Tipped by Mozart as Haydn’s heir, Ignace Pleyel is better known today for his family company’s pianos than his music. So, asks Nick Forton, what happened?
Had you been around in the Paris of 1840 and the name of Pleyel come up in conversation, the reaction might have been: ‘Mais oui. Les pianos merveilleux fabriqués ici par le célèbre Monsieur Camille Pleyel.’ Your neighbour might have elaborated and told you that said Pleyel was the preferred piano manufacturer of the famous pianist and composer Monsieur Frédéric Chopin, no less.

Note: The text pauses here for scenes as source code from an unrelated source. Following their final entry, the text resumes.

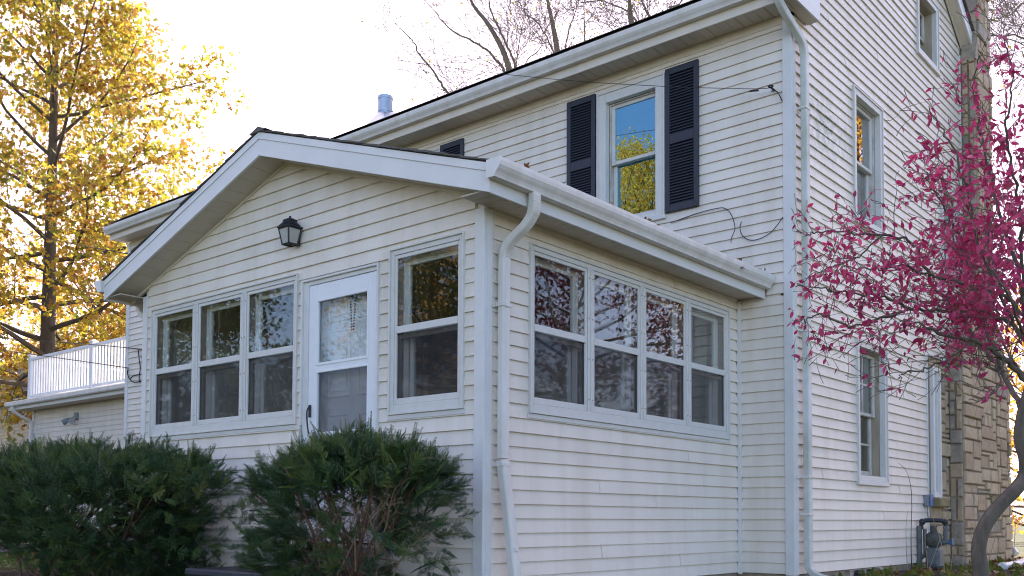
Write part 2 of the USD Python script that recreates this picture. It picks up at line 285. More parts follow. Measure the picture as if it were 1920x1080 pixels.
def scatter(tv, tf, pos, d, nrm, size, clump=1.1):
    """copies of the template (columns: along, across, out) as one mesh"""
    d = unit(d); s_ = unit(np.cross(nrm, d)); n_ = np.cross(d, s_)
    size = np.broadcast_to(A(size, float), (len(pos),))
    v = pos[:, None] + size[:, None, None] * (tv[None, :, 0:1] * d[:, None] + tv[None, :, 1:2] * s_[:, None] + tv[None, :, 2:3] * n_[:, None])
    f = tf[None] + (np.arange(len(pos)) * len(tv))[:, None, None]
    pos = A(pos, float); key = np.abs(np.sin(pos @ A([12.9898, 78.233, 37.719])) * 43758.5453) % 1.0
    tint = np.clip(.62 * key + .62 * (meshkit.fbm(pos * clump, 3, 5) - .5) + .19, 0, 1)
    return v.reshape(-1, 3), f.reshape(-1, 3), np.repeat(tint, len(tv))
# leaf templates of unit length
OVAL = (A([[0, 0, 0], [.28, .2, .05], [.28, -.2, .05], [.3, 0, 0], [.62, .19, .03], [.62, -.19, .03], [.65, 0, -.03], [1, 0, -.10]]),
        A([[0, 3, 1], [0, 2, 3], [3, 4, 1], [3, 6, 4], [3, 2, 5], [3, 5, 6], [6, 7, 4], [6, 5, 7]]))
LOBE = (A([[0, 0, 0], [.3, .28, .06], [.42, .1, 0], [.62, .36, .05], [.72, .12, 0], [1, 0, -.08], [.72, -.12, 0], [.62, -.36, .05], [.42, -.1, 0], [.3, -.28, .06]]),
        A([[0, 2, 1], [2, 4, 3], [4, 6, 5], [2, 6, 4], [2, 8, 6], [0, 8, 2], [0, 9, 8], [8, 7, 6]]))
DIAM = (A([[0, 0, 0], [.5, .3, .06], [.5, -.3, .06], [1, 0, -.05]]), A([[0, 3, 1], [0, 2, 3]]))

# ---------------------------------------------------------------- ground
def ground_z(x, y):
    x, y = np.asarray(x, float), np.asarray(y, float)
    dx = np.maximum(x - 0.6, 0); dy = np.where(x < 0.6, np.maximum(-0.9 - y, 0), np.maximum(-0.9 - y, 0))
    left = np.clip((x + 13) / 7, 0, 1)
    d = np.where((x > 0.6) & (y > -0.9), dx, np.hypot(dx, dy))
    s = np.clip((d - 0.7) / 4.6, 0, 1); s = s * s * (3 - 2 * s)
    return -1.22 - 0.95 * s * left - 0.012 * np.clip(-x - 6, 0, 20) * 0.3
gx = np.unique(np.concatenate([-np.geomspace(16, 700, 16), np.linspace(-15, 9, 97), np.geomspace(10, 700, 16)]))
gy = np.unique(np.concatenate([-np.geomspace(10, 700, 16), np.linspace(-9, 14, 93), np.geomspace(15, 700, 16)]))
GX, GY = np.meshgrid(gx, gy, indexing='ij')
GV = np.stack([GX, GY, ground_z(GX, GY) + 0.02 * (meshkit.fbm(np.stack([GX, GY, 0 * GX], -1) * 1.7) - 0.5)], -1).reshape(-1, 3)
ii, jj = np.meshgrid(np.arange(len(gx) - 1), np.arange(len(gy) - 1), indexing='ij'); ny = len(gy)
q = np.stack([ii * ny + jj, (ii + 1) * ny + jj, (ii + 1) * ny + jj + 1, ii * ny + jj + 1], -1).reshape(-1, 4)
gm = usdkit.material(stage, LK + 'lawn', {'g': ('geometry', {}), 'n1': ('noise_texture', {'scale': 0.7, 'detail': 6.0}), 'n2': ('noise_texture', {'scale': 45.0, 'detail': 4.0}),
    'r1': ('rgb_ramp', {'ramp': [(0.32, (0.05, 0.085, 0.02)), (0.52, (0.10, 0.115, 0.035)), (0.68, (0.19, 0.135, 0.06))]}), 'mx': ('mix_color', {'blend_type': 'multiply', 'fac': 0.6}),
    'r2': ('rgb_ramp', {'ramp': [(0.3, (0.45, 0.45, 0.4)), (0.7, (1, 1, 1))]}), 'b': ('bump', {'strength': 0.8, 'distance': 0.03}), 'p': ('principled_bsdf', {'roughness': 0.9})},
    [('g.position', 'n1.vector'), ('g.position', 'n2.vector'), ('n1.fac', 'r1.fac'), ('n2.fac', 'r2.fac'), ('r1.color', 'mx.a'), ('r2.color', 'mx.b'), ('mx.result', 'p.base_color'), ('n2.fac', 'b.height'), ('b.normal', 'p.normal')], surface='p.BSDF')
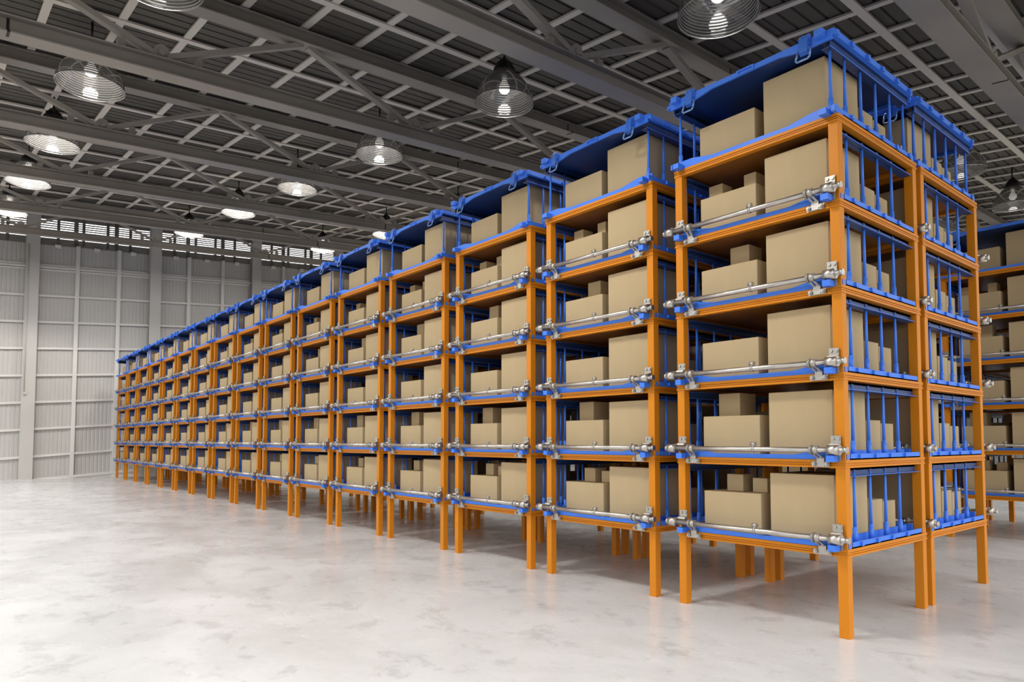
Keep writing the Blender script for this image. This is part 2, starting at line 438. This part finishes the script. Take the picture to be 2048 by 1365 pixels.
# roof sheet with standing ribs
b = MB(); HR = 6.52; pitch = .29; n = int((SW+4)/pitch); vs = []
for i in range(n):
    s = -3 + i*pitch
    for ds, dh in ((0,0),(.235,0),(.243,.05),(.282,.05)): vs += [SH(s+ds,T0,HR+dh), SH(s+ds,T1,HR+dh)]
b.add(vs, [(2*i, 2*i+1, 2*i+3, 2*i+2) for i in range(len(vs)//2-1)])
# upper skin closes the roof from above
b.add([SH(-3,T0,HR+.2),SH(SW+1,T0,HR+.2),SH(SW+1,T1,HR+.2),SH(-3,T1,HR+.2)], [(0,1,2,3)])
tag(b.build('ceiling', M_ROOF), kind='structure')
# purlins along the trusses
PY = [(-1.5,),(1.4,),(3.3,),(4.78,),(6.47,),(9.75,),(11.53,),(15.06,),(16.9,),(20.6,),(22.4,),(26.2,),(28.0,),(32.3,),(34.2,),(38.0,)]
tn = [0]
def structure(b, m, name='trim', lab=None):
    tn[0] += 1
    return tag(b.build('%s_%d' % (name, tn[0]) if name == 'trim' else name, m), kind='structure')
for (s,) in PY:
    structure(shbox(MB(), s-.085, s+.085, T0, T1, 6.425, 6.47), M_PURLIN)
# short cross purlins bay by bay
CH = [-2.1, 2.9, 7.78, 12.9, 18.12, 23.5, 29.7, 35.7]       # truss lines
PH = [2.5, 12.91-8*1.18, 2.0, 2.75, 2.35, 2.6, 2.2]
for i in range(len(CH)-1):
    b = MB(); t = PH[i] - 8*1.185
    while t < T1-1:
        if t > T0: shbox(b, CH[i], CH[i+1], t-.072, t+.072, 6.455, 6.50)
        t += 1.185
    structure(b, M_PURLIN)
b = MB(); t = 2.5-8*1.185
while t < T1-1:
    if t > T0: shbox(b, 35.7, SW, t-.072, t+.072, 6.455, 6.50)
    t += 1.185
structure(b, M_PURLIN)

# roof trusses: two wide-flanged chords, zigzag braces and joint plates
def chord(b, s, h0, h1, t0, t1):
    shbox(b, s-.21, s+.21, t0, t1, h0, h0+.022); shbox(b, s-.018, s+.018, t0, t1, h0+.022, h1-.022); shbox(b, s-.15, s+.15, t0, t1, h1-.022, h1)
LAB = ['','crossing the top right corner','second nearest','third nearest, with a splice at the left','fourth nearest','fifth nearest','second farthest','farthest, just before the louver wall']
for i, s in enumerate(CH):
    r = empty('roof_truss', SH(s, 8, 4.75), 'grey steel roof truss, %s' % (LAB[i] or 'above the camera'), 'truss', 'roof trusses', 'structure')
    off = -SH(s, 8, 4.75)
    def part(b, name, m=M_TRUSS):
        b.v = [tuple(Vector(p)+off) for p in b.v]; return b.build(name, m, r)
    b = MB(); chord(b, s, 4.75, 5.05, T0, T1); part(b, 'bottom_chord')
    b = MB(); chord(b, s, 6.12, 6.42, T0, T1); part(b, 'top_chord')
    t = 5.6 - 2*5.27
    k = 0
    while t < T1-3:
        for a, e in ((t-2.55, t-.06), (t+.06, t+2.55)):
            if a < T0 or e > T1: continue
            p, q = (SH(s, a, 5.10), SH(s, e, 6.13)) if e < t else (SH(s, a, 6.13), SH(s, e, 5.10))
            d = (q-p).normalized(); side = EX.normalized(); nrm = d.cross(side).normalized()
            b = MB(); w, h = .085, .045
            b.hexa([p-side*w-nrm*h, p+side*w-nrm*h, p+side*w+nrm*h, p-side*w+nrm*h, q-side*w-nrm*h, q+side*w-nrm*h, q+side*w+nrm*h, q-side*w+nrm*h])
            part(b, 'brace')
        tb = t - 2.63
        if tb > T0+1:
            b = MB(); shbox(b, s-.10, s+.10, tb-.55, tb+.55, 5.05, 5.075)
            c0 = SH(s-.07, tb+.0, 5.16); c1 = SH(s+.07, tb+.0, 5.16); b.cyl(c0, c1, .13, n=16)
            c0 = SH(s-.10, tb, 5.16); c1 = SH(s+.10, tb, 5.16); b.cyl(c0, c1, .06, n=10)
            for dt in (-.62, .62): shbox(b, s-.06, s+.06, tb+dt-.06, tb+dt+.06, 5.05, 5.22)
            part(b, 'joint_plate')
        t += 5.27
    for ts in (.82, 13.7, 26.6, 39.5):       # splice seams
        for h0, h1, dt in ((4.748,5.052,0), (6.118,6.422,-.35)):
            b = MB(); shbox(b, s-.215, s+.02, ts+dt-.02, ts+dt+.02, h0-.004, h0+.03); shbox(b, s-.022, s+.022, ts+dt-.02, ts+dt+.02, h0, h1)
            part(b, 'splice_seam', M_GAP)

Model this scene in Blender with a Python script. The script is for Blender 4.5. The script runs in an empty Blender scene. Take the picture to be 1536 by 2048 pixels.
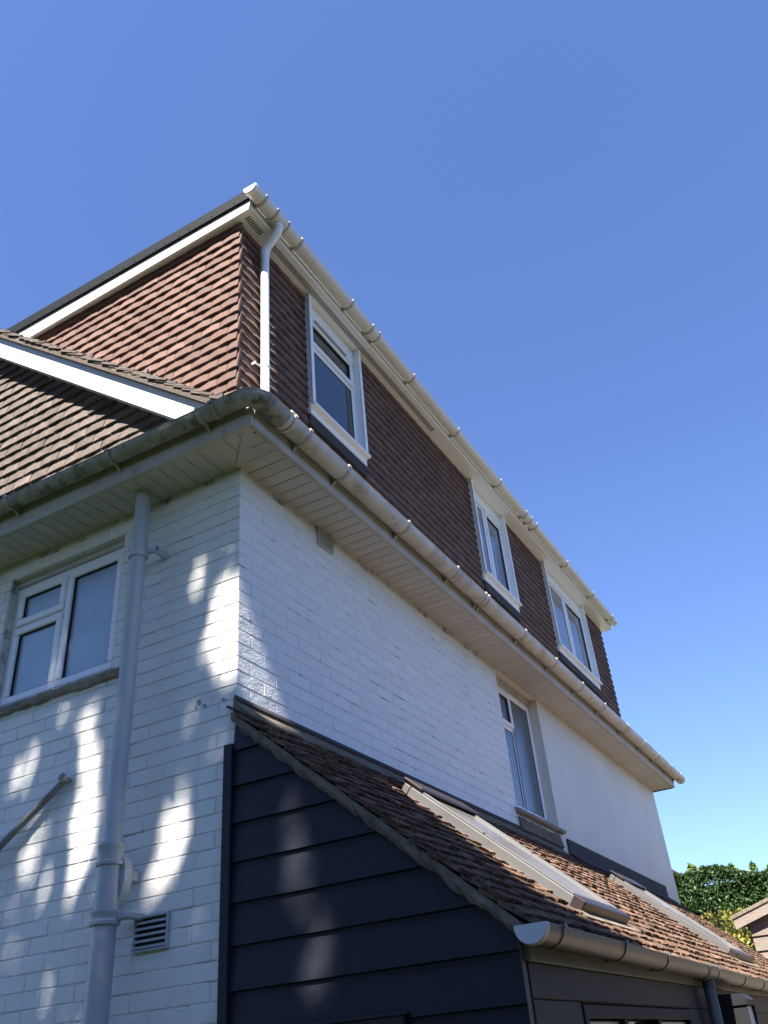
import bpy, math, random
from mathutils import Matrix, Vector
random.seed(7)
R = random.uniform
S = bpy.context.scene
COL = S.collection

# ------------------------------------------------------------------ camera, sky, sun, exposure
cam_d = bpy.data.cameras.new('camera')
cam = bpy.data.objects.new('camera', cam_d)
COL.objects.link(cam)
S.camera = cam
cr = ((0.49217857, -0.86701908, -0.07770569), (0.44567462, 0.32765850, -0.83307505), (0.74775290, 0.37539023, 0.54767485))
CAM = Vector((-3.305851, -2.590627, 1.7))
cam.matrix_world = Matrix(((cr[0][0], -cr[1][0], -cr[2][0], CAM.x), (cr[0][1], -cr[1][1], -cr[2][1], CAM.y),
                           (cr[0][2], -cr[1][2], -cr[2][2], CAM.z), (0, 0, 0, 1)))
FPX = 1716.93
cam_d.sensor_fit = 'HORIZONTAL'
cam_d.sensor_width = 36.0
cam_d.lens = FPX / 1536 * 36.0
cam_d.clip_start = 0.05
cam_d.clip_end = 2000

SUN_AZ = math.radians(7.5)            # how far the sun stands round towards the side wall
SUN_T = 1.48                          # drop per metre along x
TAN_EL = SUN_T * math.cos(SUN_AZ)
SUN_EL = math.atan(TAN_EL)
to_sun = Vector((-math.cos(SUN_AZ) * math.cos(SUN_EL), -math.sin(SUN_AZ) * math.cos(SUN_EL), math.sin(SUN_EL)))
W = bpy.data.worlds.new('World')
S.world = W
W.use_nodes = True
nt = W.node_tree
nt.nodes.clear()
sky = nt.nodes.new('ShaderNodeTexSky')
sky.sky_type = 'NISHITA'
sky.sun_disc = False
sky.sun_elevation = SUN_EL
sky.sun_rotation = math.atan2(to_sun.x, to_sun.y)
sky.altitude = 30
sky.air_density = 1.0
sky.dust_density = 0.2
sky.ozone_density = 6.0
bg = nt.nodes.new('ShaderNodeBackground')
bg.inputs['Strength'].default_value = 0.055
wo = nt.nodes.new('ShaderNodeOutputWorld')
tint = nt.nodes.new('ShaderNodeMix'); tint.data_type = 'RGBA'; tint.blend_type = 'MULTIPLY'; tint.inputs[0].default_value = 1.0
tint.inputs[7].default_value = (0.97, 0.965, 1.16, 1)      # camera white balance
nt.links.new(sky.outputs[0], tint.inputs[6]); nt.links.new(tint.outputs[2], bg.inputs[0])
nt.links.new(bg.outputs[0], wo.inputs[0])
sd = bpy.data.lights.new('sun', 'SUN')
sd.energy = 5.0
sd.angle = math.radians(0.53)
sd.color = (1.0, 0.94, 0.86)
so = bpy.data.objects.new('sun', sd)
COL.objects.link(so)
so.rotation_euler = to_sun.to_track_quat('Z', 'Y').to_euler()
so.location = (-6, -4, 14)
S.view_settings.view_transform = 'Standard'
S.view_settings.look = 'None'
S.view_settings.gamma = 1
S.view_settings.use_curve_mapping = False
S.view_settings.exposure = 2.09

# ------------------------------------------------------------------ materials
def mat(name, col, rough=0.6, rnd=0.0, noise=(6.0, 0.12), bump=None, spec=0.5, spots=None, spots2=None, coat=0.0, metal=0.0, stretch=None, streak=None, bump2=None):
    """One procedural surface: base colour, slow mottling, per-object tone, up to two kinds of spots, bump."""
    m = bpy.data.materials.new(name)
    m.use_nodes = True
    t = m.node_tree
    N, L = t.nodes, t.links
    p = N['Principled BSDF']
    p.inputs['Roughness'].default_value = rough
    p.inputs['Specular IOR Level'].default_value = spec
    p.inputs['Metallic'].default_value = metal
    p.inputs['Coat Weight'].default_value = coat
    tc = N.new('ShaderNodeTexCoord')
    oi = N.new('ShaderNodeObjectInfo')
    ml = N.new('ShaderNodeMath'); ml.operation = 'MULTIPLY'; ml.inputs[1].default_value = 37.0
    L.new(oi.outputs['Random'], ml.inputs[0])
    ad = N.new('ShaderNodeVectorMath'); ad.operation = 'ADD'
    L.new(tc.outputs['Object'], ad.inputs[0]); L.new(ml.outputs[0], ad.inputs[1])
    vec = ad.outputs[0]
    if stretch:
        mp = N.new('ShaderNodeMapping'); mp.inputs['Scale'].default_value = stretch
        L.new(vec, mp.inputs['Vector']); svec = mp.outputs[0]
    else:
        svec = vec
    n1 = N.new('ShaderNodeTexNoise'); n1.inputs['Scale'].default_value = noise[0]; n1.inputs['Detail'].default_value = 5
    L.new(svec, n1.inputs['Vector'])
    mr = N.new('ShaderNodeMapRange'); mr.inputs['From Min'].default_value = 0.25; mr.inputs['From Max'].default_value = 0.75
    mr.inputs['To Min'].default_value = 1 - noise[1]; mr.inputs['To Max'].default_value = 1 + noise[1]
    L.new(n1.outputs['Fac'], mr.inputs['Value'])
    val = mr.outputs[0]
    if rnd:
        at = N.new('ShaderNodeAttribute'); at.attribute_name = 'tone'
        s0 = N.new('ShaderNodeMath'); s0.operation = 'ADD'; L.new(oi.outputs['Random'], s0.inputs[0]); L.new(at.outputs['Fac'], s0.inputs[1])
        s1 = N.new('ShaderNodeMath'); s1.operation = 'FRACT'; L.new(s0.outputs[0], s1.inputs[0])
        r2 = N.new('ShaderNodeMapRange'); r2.inputs['To Min'].default_value = 1 - rnd; r2.inputs['To Max'].default_value = 1 + rnd
        L.new(s1.outputs[0], r2.inputs['Value'])
        mu = N.new('ShaderNodeMath'); mu.operation = 'MULTIPLY'; L.new(val, mu.inputs[0]); L.new(r2.outputs[0], mu.inputs[1])
        val = mu.outputs[0]
    hs = N.new('ShaderNodeHueSaturation')
    hs.inputs['Color'].default_value = (*col, 1)
    L.new(val, hs.inputs['Value'])
    out = hs.outputs[0]
    for k, sp in enumerate((spots, spots2)):
        if not sp: continue
        c2, sc, lo, hi = sp[:4]
        ns = N.new('ShaderNodeTexNoise'); ns.inputs['Scale'].default_value = sc; ns.inputs['Detail'].default_value = 6; ns.inputs['Roughness'].default_value = 0.65
        a2 = N.new('ShaderNodeVectorMath'); a2.operation = 'ADD'; a2.inputs[1].default_value = (5.3 + 9 * k, 2.1, 7.7)
        L.new(svec if (streak and k == 0) else vec, a2.inputs[0]); L.new(a2.outputs[0], ns.inputs['Vector'])
        m2 = N.new('ShaderNodeMapRange'); m2.inputs['From Min'].default_value = lo; m2.inputs['From Max'].default_value = hi
        L.new(ns.outputs['Fac'], m2.inputs['Value'])
        mx = N.new('ShaderNodeMix'); mx.data_type = 'RGBA'
        L.new(m2.outputs[0], mx.inputs[0]); L.new(out, mx.inputs[6]); mx.inputs[7].default_value = (*c2, 1)
        out = mx.outputs[2]
    L.new(out, p.inputs['Base Color'])
    if bump:
        sc, st, di = bump
        nb = N.new('ShaderNodeTexNoise'); nb.inputs['Scale'].default_value = sc; nb.inputs['Detail'].default_value = 4
        L.new(svec, nb.inputs['Vector'])
        h = nb.outputs['Fac']
        if bump2:
            nc = N.new('ShaderNodeTexNoise'); nc.inputs['Scale'].default_value = bump2[0]; nc.inputs['Detail'].default_value = 2
            L.new(vec, nc.inputs['Vector'])
            mm = N.new('ShaderNodeMath'); mm.operation = 'MULTIPLY_ADD'; mm.inputs[1].default_value = bump2[1]
            L.new(nc.outputs['Fac'], mm.inputs[0]); L.new(h, mm.inputs[2]); h = mm.outputs[0]
        b = N.new('ShaderNodeBump'); b.inputs['Strength'].default_value = st; b.inputs['Distance'].default_value = di
        L.new(h, b.inputs['Height']); L.new(b.outputs[0], p.inputs['Normal'])
    return m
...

But 40 years earlier, if you had been in Paris – or anywhere else in Europe – the name of Pleyel would have elicited a different reaction: ‘Ah oui – mais tout le monde connais Monsieur Ignace Pleyel, le célèbre compositeur.’ Indeed, everyone did know Ignace Pleyel, the famous composer. It is hard to comprehend today that Ignaz Joseph Pleyel (1757-1831) should once have been the most famous and prolific composer of his time. François-Joseph Fétis, an influential 19th-century music critic, wrote, ‘What composer ever created more of a craze than Pleyel? Who enjoyed a more universal reputation or a more absolute domination of the field of instrumental music? Over more than 20 years, there was no amateur or professional musician who did not delight in his genius.’ The US musicologist Arthur Mendel agreed: ‘Pleyel’s compositions were so popular in Vienna, Paris, Berlin, Leipzig, London and the Netherlands that for a time there seemed to be no other composers besides him.’ His fame spread to the US. The town of Nantucket, Massachusetts – a whaling port – formed a Pleyel Society in 1822 ‘to chasten the taste of auditors’, announced a newspaper.